| WHAT YOU WILL DO |
Write the data out again exactly, dropping any images it holds.

===== SOURCE DATA =====

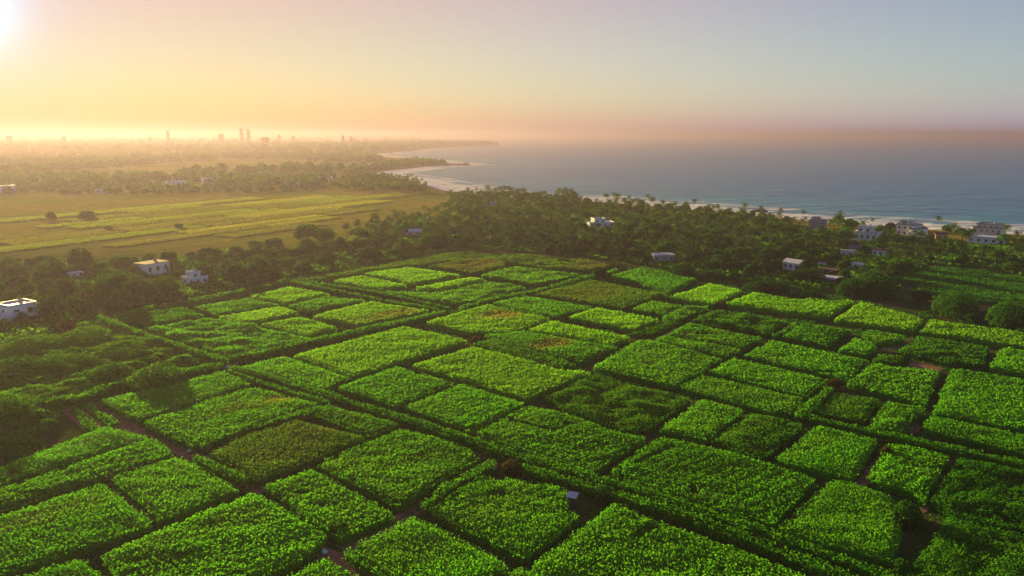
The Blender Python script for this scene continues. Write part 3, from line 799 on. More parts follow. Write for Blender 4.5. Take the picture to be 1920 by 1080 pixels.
def palm_crown(seed, nf=18, fl=3.4, ht=7.5):
    rg = np.random.default_rng(seed); mb = MB()
    for i in range(nf):
        a = i * 2.399 + rg.normal(0, .15)
        k = i / (nf - 1)
        el = R(72) - k * R(108) + rg.normal(0, .12)           # young fronds rise, old ones hang
        L = fl * rg.uniform(.8, 1.1) * (1 if k < .85 else .8)
        d = np.array((math.cos(a), math.sin(a), 0))
        sd = np.array((-math.sin(a), math.cos(a), 0))
        m_ = 11; pts = []; p_ = np.array((0, 0, ht)); e = el
        for j in range(m_ + 1):
            pts.append(p_.copy()); p_ = p_ + (d * math.cos(e) + np.array((0, 0, 1)) * math.sin(e)) * L / m_; e -= R(9.5) * (1 if k < .7 else .6)
        pts = np.array(pts)
        mb.tube(pts[::3], [.06, .05, .035, .02][:len(pts[::3])], 4, tint=.7, cap=False)
        dry = .9 if k > .9 and rg.random() < .35 else float(rg.uniform(0, .12))
        V = []; Fq = []
        for j in range(1, m_):
            wdt = .85 * math.sin(math.pi * (.12 + .86 * j / m_)) ** .7 * fl / 3.4
            t = unit(pts[j + 1] - pts[j - 1]); up_ = np.cross(sd, t)
            for s in (-1, 1):
                tip = pts[j] + sd * s * wdt + t * .45 - np.array((0, 0, 1)) * wdt * rg.uniform(.25, .65)
                b = len(V); hw = t * (L / m_) * .42
                V += [pts[j] - hw, pts[j] + hw, tip + hw * .3, tip - hw * .3]; Fq.append([b, b + 1, b + 2, b + 3])
        mb.add(np.array(V), np.array(Fq), tint=np.clip(rg.normal(.5, .2), 0, 1), dry=dry)
    # nuts at the heart
    for q in range(5):
        a = rg.uniform(0, 6.28); mb.tube([(.2 * math.cos(a), .2 * math.sin(a), ht - .1), (.3 * math.cos(a), .3 * math.sin(a), ht - .45)], [.10, .13], 5, tint=.3)
    return mb
def palm_trunk(seed, ht):
    rg = np.random.default_rng(seed); mb = MB()
    a = rg.uniform(0, 6.28); b = rg.uniform(.2, .9)
    q = np.linspace(0, 1, 7)
    off_ = b * np.sin(q * math.pi) ** 1.0
    pts = np.stack([off_ * math.cos(a), off_ * math.sin(a), -.3 + (ht + .3) * q], 1)
    mb.tube(pts, np.array([.30, .22, .19, .17, .16, .15, .17]), 7)
    return mb

KIND = {}
def kind(name, trunks, crowns): KIND[name] = list(zip(trunks, crowns))
tr, cr, LOW = [], [], {}
for s in range(7):
    w, h = [(7.5, 6.2), (8.5, 6.0), (6.2, 6.6), (9.5, 6.6), (7.0, 5.2), (10.5, 7.2), (6.0, 5.4)][s]
    c, L = crown_arrays(100 + s, w, h, -.2, 3000, .74, 9 + s % 4)
    tr.append(trunk_mb(s, 1.9, .22, L).mesh('trunk', M['bark'])); cr.append(c.mesh('crown', M['tree']))
kind('broadleaf_tree', tr, cr)
tr, cr = [], []
for s in range(5):
    c, L = crown_arrays(200 + s, 4.2 + .5 * (s % 3), 3.0 + .4 * (s % 2), .1, 3000, .36, 7, .8, True)
    tr.append(trunk_mb(20 + s, 1.0, .10, L).mesh('trunk', M['bark'])); cr.append(c.mesh('crown', M['tree']))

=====

| ANSWER TO THE TASK |
The Blender Python script for this scene continues. Write part 3, from line 799 on. More parts follow. Write for Blender 4.5. Take the picture to be 1920 by 1080 pixels.
def palm_crown(seed, nf=18, fl=3.4, ht=7.5):
    rg = np.random.default_rng(seed); mb = MB()
    for i in range(nf):
        a = i * 2.399 + rg.normal(0, .15)
        k = i / (nf - 1)
        el = R(72) - k * R(108) + rg.normal(0, .12)           # young fronds rise, old ones hang
        L = fl * rg.uniform(.8, 1.1) * (1 if k < .85 else .8)
        d = np.array((math.cos(a), math.sin(a), 0))
        sd = np.array((-math.sin(a), math.cos(a), 0))
        m_ = 11; pts = []; p_ = np.array((0, 0, ht)); e = el
        for j in range(m_ + 1):
            pts.append(p_.copy()); p_ = p_ + (d * math.cos(e) + np.array((0, 0, 1)) * math.sin(e)) * L / m_; e -= R(9.5) * (1 if k < .7 else .6)
        pts = np.array(pts)
        mb.tube(pts[::3], [.06, .05, .035, .02][:len(pts[::3])], 4, tint=.7, cap=False)
        dry = .9 if k > .9 and rg.random() < .35 else float(rg.uniform(0, .12))
        V = []; Fq = []
        for j in range(1, m_):
            wdt = .85 * math.sin(math.pi * (.12 + .86 * j / m_)) ** .7 * fl / 3.4
            t = unit(pts[j + 1] - pts[j - 1]); up_ = np.cross(sd, t)
            for s in (-1, 1):
                tip = pts[j] + sd * s * wdt + t * .45 - np.array((0, 0, 1)) * wdt * rg.uniform(.25, .65)
                b = len(V); hw = t * (L / m_) * .42
                V += [pts[j] - hw, pts[j] + hw, tip + hw * .3, tip - hw * .3]; Fq.append([b, b + 1, b + 2, b + 3])
        mb.add(np.array(V), np.array(Fq), tint=np.clip(rg.normal(.5, .2), 0, 1), dry=dry)
    # nuts at the heart
    for q in range(5):
        a = rg.uniform(0, 6.28); mb.tube([(.2 * math.cos(a), .2 * math.sin(a), ht - .1), (.3 * math.cos(a), .3 * math.sin(a), ht - .45)], [.10, .13], 5, tint=.3)
    return mb
def palm_trunk(seed, ht):
    rg = np.random.default_rng(seed); mb = MB()
    a = rg.uniform(0, 6.28); b = rg.uniform(.2, .9)
    q = np.linspace(0, 1, 7)
    off_ = b * np.sin(q * math.pi) ** 1.0
    pts = np.stack([off_ * math.cos(a), off_ * math.sin(a), -.3 + (ht + .3) * q], 1)
    mb.tube(pts, np.array([.30, .22, .19, .17, .16, .15, .17]), 7)
    return mb

KIND = {}
def kind(name, trunks, crowns): KIND[name] = list(zip(trunks, crowns))
tr, cr, LOW = [], [], {}
for s in range(7):
    w, h = [(7.5, 6.2), (8.5, 6.0), (6.2, 6.6), (9.5, 6.6), (7.0, 5.2), (10.5, 7.2), (6.0, 5.4)][s]
    c, L = crown_arrays(100 + s, w, h, -.2, 3000, .74, 9 + s % 4)
    tr.append(trunk_mb(s, 1.9, .22, L).mesh('trunk', M['bark'])); cr.append(c.mesh('crown', M['tree']))
kind('broadleaf_tree', tr, cr)
tr, cr = [], []
for s in range(5):
    c, L = crown_arrays(200 + s, 4.2 + .5 * (s % 3), 3.0 + .4 * (s % 2), .1, 3000, .36, 7, .8, True)
    tr.append(trunk_mb(20 + s, 1.0, .10, L).mesh('trunk', M['bark'])); cr.append(c.mesh('crown', M['tree']))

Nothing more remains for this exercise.